3. The Five Senses Scavenger Hunt
When a child is spiraling into a big emotion, their focus narrows intensely on the source of their distress. The 5-4-3-2-1 Grounding Technique, reframed as a “scavenger hunt,” is a powerful pattern interrupt that pulls them out of their head and into the present moment.
- The Concept: This exercise systematically engages all five senses to anchor a child in their immediate environment. It gently shifts their focus away from an overwhelming internal feeling to neutral, external observations.
- The Printable: A worksheet with five labeled sections:
- Find 5 things you can SEE 👀
- Find 4 things you can FEEL 👇
- Find 3 things you can HEAR 👂
- Find 2 things you can SMELL 👃
- Find 1 thing you can TASTE 👅
- How to Do It:
- Frame it as a Game: “Let’s be super-spies and find secret clues in this room using only our senses! Here’s our mission list.”
- Go Through the Senses: Go down the list together, one sense at a time.
- Be their Guide: You may need to help them. For “feel,” suggest the soft carpet, the cool window, or the fuzzy sleeve of their sweater. For “taste,” they can notice the lingering taste of lunch or simply the taste of their own mouth.
- Record the Clues: Let them draw or write (with your help) what they find in each section of the printable.
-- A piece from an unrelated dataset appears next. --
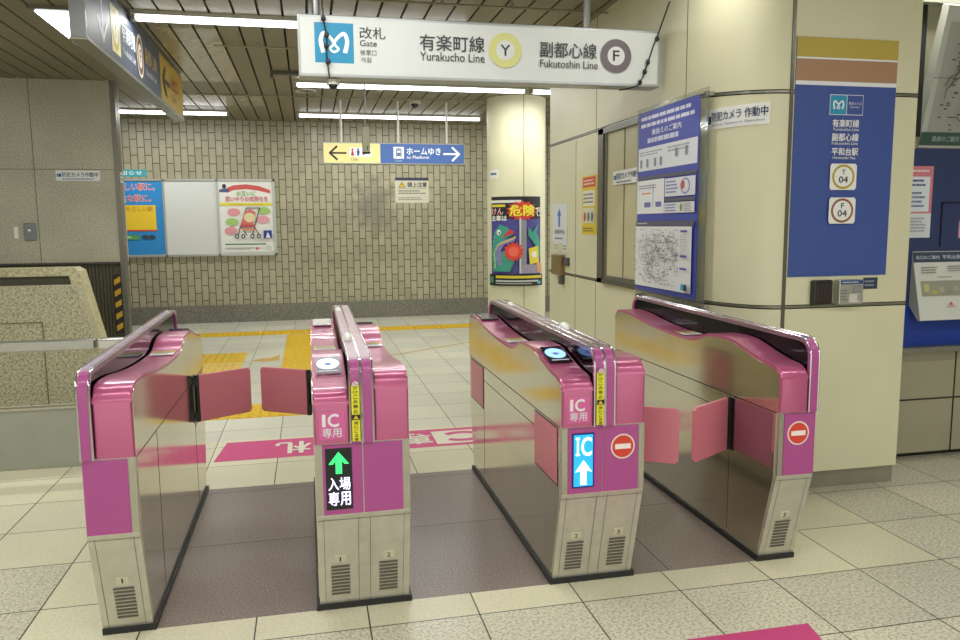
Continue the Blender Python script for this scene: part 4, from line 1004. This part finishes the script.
YEL2 = stone('pale_yellow_tactile', 'dcbb55', 'ccaa45', 'e4c668', 40, .5)
def tactile(name, x0, x1, y0, y1, label, bars=None, dots=False, M=YEL, nx=0):
    t = thing(name, label, 'tactile paving', ((x0 + x1) / 2, (y0 + y1) / 2, 0))
    bm = bmesh.new()
    if bars == 'y':
        n = int((x1 - x0) / .075)
        for i in range(n): xx = x0 + (i + .5) * (x1 - x0) / n; box(bm, (xx - .014, y0 + .01, .003), (xx + .014, y1 - .01, .009))
    else:
        nx_ = int((x1 - x0) / .075); ny_ = int((y1 - y0) / .075)
        for i in range(nx_):
            for j in range(ny_): xx = x0 + (i + .5) * .075; yy = y0 + (j + .5) * .075; box(bm, (xx - .014, yy - .014, .003), (xx + .014, yy + .014, .008))
    box(bm, (x0, y0, .0002), (x1, y1, .004)); link('tile', bm, M, parent=t)
tactile('tactile_strip', .28, .62, 4.3, 7.55, 'ribbed yellow tactile strip leading away to the back wall', 'y')
tactile('tactile_strip', -1.2, 3.0, 7.62, 8.0, 'yellow tactile strip running along the back wall', dots=True)
tactile('tactile_pad', -.62, -.12, 5.62, 6.2, 'bright yellow tactile pad behind the leftmost gate', dots=True)
tactile('tactile_pad', -.62, -.12, 5.0, 5.6, 'paler yellow dotted tactile pad in front of the bright one', dots=True, M=YEL2)
tactile('tactile_strip', -1.2, .62, 3.08, 3.52, 'yellow tactile strip across the passage just behind the gate flaps', dots=True)
fl = Flat((0, 0, ZF), (1, 0, 0), (0, 1, 0)); fl.line([(1.2, 5.42), (2.75, 6.5)], .035, 'c0a03c')
tag(fl.build('floor_line'), 'thin slanting yellow line on the grey floor behind the third gate', 'floor line')
fl = Flat((0, 0, ZF), (1, 0, 0), (0, 1, 0)); fl.poly([(-.05, 5.62), (.05, 5.75), (.16, 5.78), (.24, 5.95), (.24, 5.6), (.1, 5.55)], 'c8a24c')
tag(fl.build('floor_mark'), 'worn orange patch on the floor left of the ribbed yellow strip', 'floor mark')

bpy.data.objects.remove(_to); bpy.data.curves.remove(_tc)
- Expert Parent Tip: This is an amazing in-the-moment tool. When you see a meltdown brewing, don’t ask, “Do you want to do a scavenger hunt?” That invites a “no.” Instead, shift into game mode immediately: “Quick! I need your help! I need to find five blue things in this room RIGHT NOW. Can you see any?”
Weaving Mindfulness into Your Everyday Routine
The most effective way to build these skills is through small, consistent practice. One minute of mindful breathing every day is far more impactful than one 15-minute session per month.
Here’s how to make it a natural part of your day:
| When to Practice | How to Do It |
|---|---|
| Morning Mayhem | Do one Rainbow Breath together before leaving for school to start the day calmly. |
| After-School Slump | Use the Five Senses Scavenger Hunt to help them decompress from the day. |
| Bedtime Battles | Do a few Breathing Buddy rides as they lie in bed to help them wind down for sleep. |
| Waiting in Line | Whisper a mini-scavenger hunt: “Can you hear two different sounds right now?” |
| Model it yourself. The most powerful thing you can do is let your child see you using these tools. Say out loud, “I’m feeling a little frustrated that we’re stuck in traffic. I’m going to do my rainbow breathing to help me feel calm.” This teaches them that these are real tools for real-life problems. |
Quick Answers to Common Parent Questions
Q: What if my 6-year-old says this is “boring”?
A: That’s your cue to increase the “play.” Rename the exercises! “Dragon Breathing” (breathing out “fire”), “Superhero Power-Up Breath,” or “Flower & Candle” (breathe in the smell of a flower, blow out a candle). Use silly voices. Your energy and buy-in are contagious.
Q: How long should we practice for?
A: Start with 60 seconds. A great rule of thumb for this age is one minute per year of age, so a six-year-old’s maximum is around six minutes—but you don’t need to aim for that. Consistency is far more important than duration. Three focused breaths are a huge win.
Q: Is this just a trick to stop “bad behavior”?
A: Not at all. While these tools are incredibly helpful for managing tantrums, that’s a reactive use. The real magic happens when you practice proactively when your child is already calm. This builds the neural pathways that make it easier for them to access these skills when they’re actually upset. Frame it as building a “superpower” for handling “worry bugs” or “anger monsters.”
Q: Do I need to be a mindfulness expert to teach this?
A: Absolutely not. You just need to be willing to try it with them. Your calm, non-judgmental presence is the most important ingredient. It’s not about achieving a perfect state of zen; it’s about exploring together and showing your child that you are there to support them through all their feelings.
Your First Step to a Calmer, More Focused Child
You don’t need to become a mindfulness guru overnight. You just need to start with one small, playful step. You’re not just handing your child a printable; you’re giving them a foundational tool for a lifetime of emotional well-being.
Here’s your quick-start plan for today:
- Pick one exercise. The Rainbow Breathing Tracing is often the easiest and most engaging one to start with.
- Print it out. Find a simple rainbow arc online and print it. Put it on the fridge or in a spot you’ll both see.
- Try it for 60 seconds. Link it to an existing routine. Say, “After we brush our teeth, let’s try our new Rainbow Breath just three times.”
That’s it. By starting small and keeping it playful, you are planting a seed of calm and resilience that will grow with your child for years to come.